Data shown:
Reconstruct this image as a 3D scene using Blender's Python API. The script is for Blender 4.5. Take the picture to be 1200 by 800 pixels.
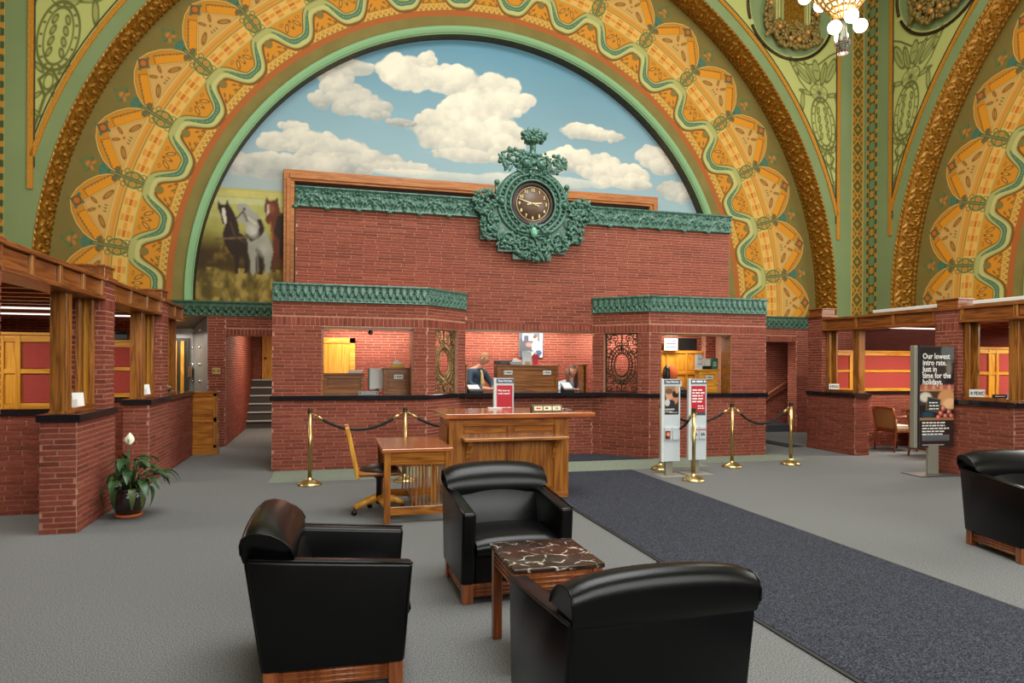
import bpy, bmesh, math, random
import numpy as np
from mathutils import Vector, Matrix, Euler

random.seed(7); RNG = np.random.default_rng(7)
for o in list(bpy.data.objects): bpy.data.objects.remove(o)
SC = bpy.context.scene
COL = SC.collection
PI = math.pi

# ------------------------------------------------------------------ camera
FPX, HOR, EYE = 791.0, 425.3, 1.6
YAW = math.atan(212/791.0); ROLL = math.atan(19/3166.0)
cam = bpy.data.cameras.new('camera'); camo = bpy.data.objects.new('camera', cam); COL.objects.link(camo)
cam.sensor_width = 36.0; cam.lens = FPX/1200*36; cam.shift_y = (HOR-400)/1200; cam.clip_end = 100
camo.matrix_world = Matrix.Translation((0, 0, EYE)) @ Matrix.Rotation(-YAW, 4, 'Z') @ Matrix.Rotation(PI/2, 4, 'X') @ Matrix.Rotation(ROLL, 4, 'Z')
SC.camera = camo

# ------------------------------------------------------------------ light, world, exposure
SC.view_settings.view_transform = 'Standard'; SC.view_settings.look = 'None'
SC.view_settings.gamma = 1.0; SC.view_settings.use_curve_mapping = False
SC.view_settings.exposure = 0.37
W = bpy.data.worlds.new('sky'); SC.world = W; W.use_nodes = True
W.node_tree.nodes['Background'].inputs[0].default_value = (0.75, 0.85, 1.0, 1); W.node_tree.nodes['Background'].inputs[1].default_value = 0.3

ROOM_X, ROOM_Y, HALF = 3.32, 4.45, 9.25          # hall centre in plan and half its width
CEIL = 12.9
def area(name, loc, rot, sx, sy, power, col=(1, 1, 1)):
    l = bpy.data.lights.new(name, 'AREA'); l.shape = 'RECTANGLE'; l.size = sx; l.size_y = sy; l.energy = power; l.color = col
    o = bpy.data.objects.new(name, l); COL.objects.link(o); o.location = loc; o.rotation_euler = rot
    return o
# daylight: the skylight over the hall and the two great lunette windows (behind the camera and on the right)
area('skylight_daylight', (ROOM_X, ROOM_Y, CEIL-0.35), (0, 0, 0), 8.0, 8.0, 1300, (0.97, 0.98, 1.0))
area('front_window_daylight', (ROOM_X, ROOM_Y-HALF-0.2, 5.2), (math.radians(90), 0, 0), 9.0, 4.4, 640, (0.97, 0.98, 1.0))
area('right_window_daylight', (ROOM_X+HALF+0.9, ROOM_Y, 5.2), (math.radians(90), 0, math.radians(90)), 9.0, 4.4, 560, (0.97, 0.98, 1.0))

# ------------------------------------------------------------------ helpers
def lin(c):
    r = []
    for v in c[:3]:
        v = v/255.0
        r.append(v/12.92 if v <= 0.04045 else ((v+0.055)/1.055)**2.4)
    return tuple(r)
def lin4(c): return lin(c)+(1.0,)

def tag(o, label=None, cat=None, group=None, kind=None):
    if label: o['label'] = label
    if cat: o['category'] = cat
    if group: o['group'] = group
    if kind: o['kind'] = kind
    return o
def thing(name, label=None, cat=None, loc=(0, 0, 0), rz=0.0, group=None, kind=None):
    o = bpy.data.objects.new(name, None); o.empty_display_size = 0.1; COL.objects.link(o)
    o.location = loc; o.rotation_euler = (0, 0, rz)
    return tag(o, label, cat, group, kind)
def copy_tree(o, parent=None):
    c = o.copy(); COL.objects.link(c); c.parent = parent
    for ch in o.children: copy_tree(ch, c)
    return c
def link_mesh(name, me, parent=None, loc=None, rot=None):
    o = bpy.data.objects.new(name, me); COL.objects.link(o)
    if parent is not None: o.parent = parent
    if loc is not None: o.location = loc
    if rot is not None: o.rotation_euler = rot
    return o
def base_of(o):
    v = Vector((0, 0, 0))
    while o is not None: v += o.location; o = o.parent
    return v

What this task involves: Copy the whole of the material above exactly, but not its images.

Solution for this task:
Reconstruct this image as a 3D scene using Blender's Python API. The script is for Blender 4.5. Take the picture to be 1200 by 800 pixels.
import bpy, bmesh, math, random
import numpy as np
from mathutils import Vector, Matrix, Euler

random.seed(7); RNG = np.random.default_rng(7)
for o in list(bpy.data.objects): bpy.data.objects.remove(o)
SC = bpy.context.scene
COL = SC.collection
PI = math.pi

# ------------------------------------------------------------------ camera
FPX, HOR, EYE = 791.0, 425.3, 1.6
YAW = math.atan(212/791.0); ROLL = math.atan(19/3166.0)
cam = bpy.data.cameras.new('camera'); camo = bpy.data.objects.new('camera', cam); COL.objects.link(camo)
cam.sensor_width = 36.0; cam.lens = FPX/1200*36; cam.shift_y = (HOR-400)/1200; cam.clip_end = 100
camo.matrix_world = Matrix.Translation((0, 0, EYE)) @ Matrix.Rotation(-YAW, 4, 'Z') @ Matrix.Rotation(PI/2, 4, 'X') @ Matrix.Rotation(ROLL, 4, 'Z')
SC.camera = camo

# ------------------------------------------------------------------ light, world, exposure
SC.view_settings.view_transform = 'Standard'; SC.view_settings.look = 'None'
SC.view_settings.gamma = 1.0; SC.view_settings.use_curve_mapping = False
SC.view_settings.exposure = 0.37
W = bpy.data.worlds.new('sky'); SC.world = W; W.use_nodes = True
W.node_tree.nodes['Background'].inputs[0].default_value = (0.75, 0.85, 1.0, 1); W.node_tree.nodes['Background'].inputs[1].default_value = 0.3

ROOM_X, ROOM_Y, HALF = 3.32, 4.45, 9.25          # hall centre in plan and half its width
CEIL = 12.9
def area(name, loc, rot, sx, sy, power, col=(1, 1, 1)):
    l = bpy.data.lights.new(name, 'AREA'); l.shape = 'RECTANGLE'; l.size = sx; l.size_y = sy; l.energy = power; l.color = col
    o = bpy.data.objects.new(name, l); COL.objects.link(o); o.location = loc; o.rotation_euler = rot
    return o
# daylight: the skylight over the hall and the two great lunette windows (behind the camera and on the right)
area('skylight_daylight', (ROOM_X, ROOM_Y, CEIL-0.35), (0, 0, 0), 8.0, 8.0, 1300, (0.97, 0.98, 1.0))
area('front_window_daylight', (ROOM_X, ROOM_Y-HALF-0.2, 5.2), (math.radians(90), 0, 0), 9.0, 4.4, 640, (0.97, 0.98, 1.0))
area('right_window_daylight', (ROOM_X+HALF+0.9, ROOM_Y, 5.2), (math.radians(90), 0, math.radians(90)), 9.0, 4.4, 560, (0.97, 0.98, 1.0))

# ------------------------------------------------------------------ helpers
def lin(c):
    r = []
    for v in c[:3]:
        v = v/255.0
        r.append(v/12.92 if v <= 0.04045 else ((v+0.055)/1.055)**2.4)
    return tuple(r)
def lin4(c): return lin(c)+(1.0,)

def tag(o, label=None, cat=None, group=None, kind=None):
    if label: o['label'] = label
    if cat: o['category'] = cat
    if group: o['group'] = group
    if kind: o['kind'] = kind
    return o
def thing(name, label=None, cat=None, loc=(0, 0, 0), rz=0.0, group=None, kind=None):
    o = bpy.data.objects.new(name, None); o.empty_display_size = 0.1; COL.objects.link(o)
    o.location = loc; o.rotation_euler = (0, 0, rz)
    return tag(o, label, cat, group, kind)
def copy_tree(o, parent=None):
    c = o.copy(); COL.objects.link(c); c.parent = parent
    for ch in o.children: copy_tree(ch, c)
    return c
def link_mesh(name, me, parent=None, loc=None, rot=None):
    o = bpy.data.objects.new(name, me); COL.objects.link(o)
    if parent is not None: o.parent = parent
    if loc is not None: o.location = loc
    if rot is not None: o.rotation_euler = rot
    return o
def base_of(o):
    v = Vector((0, 0, 0))
    while o is not None: v += o.location; o = o.parent
    return v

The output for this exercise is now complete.